At first, it seemed like Season 2 was going to drastically change the format the first season of The Handmaid’s Tale established. Picking up where Margaret Atwood’s book left off, with June/Offred being taken away to meet an unknown fate, the season premiere ended with June escaping and declaring herself “free.”

It was a dramatic moment, but the show then burned two episodes with June on the run before she ultimately got recaptured and brought back to the Waterford household to serve as a Handmaid once again. Then she has a mental breakdown, becoming a hollow shell of a person before managing to come back to her senses.

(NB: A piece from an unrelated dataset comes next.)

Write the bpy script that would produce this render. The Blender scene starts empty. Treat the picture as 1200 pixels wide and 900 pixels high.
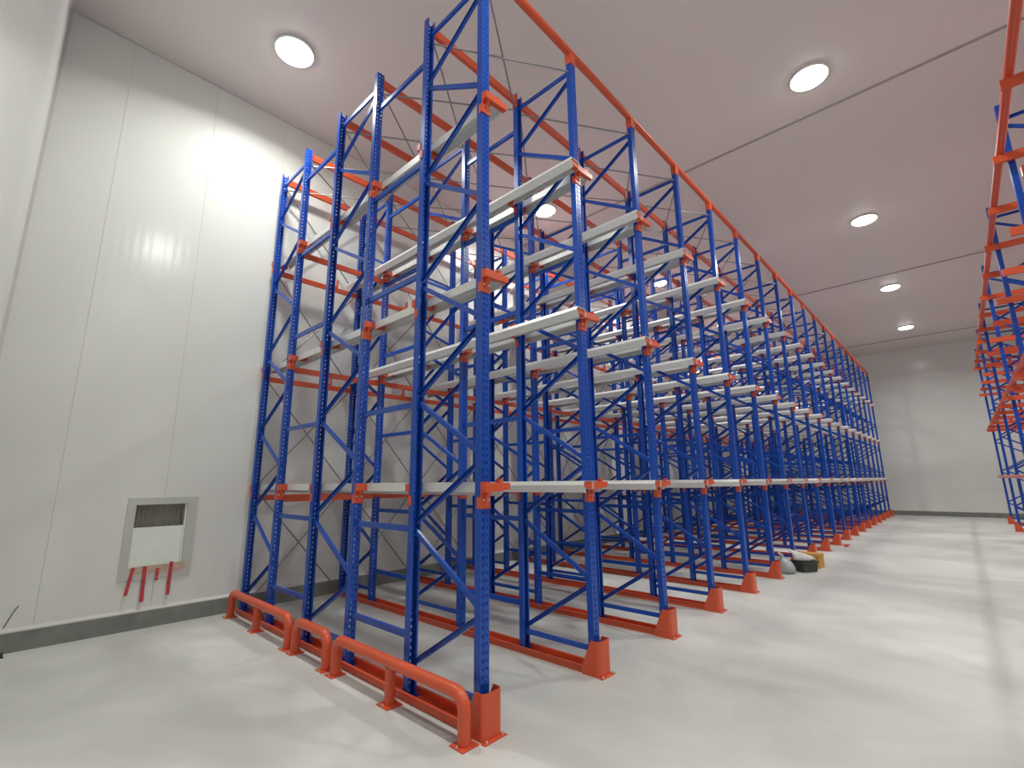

By the end of Episode 5, everything is essentially exactly where it was at the end of Season 1. Sure, there was some character and development, but for the most part, it felt like The Handmaid’s Tale has punishingly moved a bunch of pieces around only to make a full circle and end up exactly where we started — five hours later.

With a show as emotionally draining to watch as The Handmaid’s Tale, audiences need some sense of progress, to say nothing of a tiny twinkle of hope. So far, Season 2 hasn’t had much of that, but the ending of Episode 6 shakes things up in a big way. Up until the end, it’s a pretty standard episode, and if you were already losing interest and/or patience with Season 2, the events of the first part of the episode aren’t going to change your mind. That events of last bit, though, are drastic in a way that we haven’t seen in the fake out-filled Season 2 yet. Things can’t go back to normal after what happens, and there’s a new sense of urgency and change that the season has been sorely lacking.

If you’re about to give up on The Handmaid’s Tale, give it one more episode. The episode after this one, which hasn’t been released yet, does feel invigorated and urgent in the wake of Episode 6, though the pace isn’t quite as crazy as you might predict. Still, it’s progress, and for the first time in a long time, it feels like The Handmaid’s Tale is going somewhere rather than just spinning its wheels.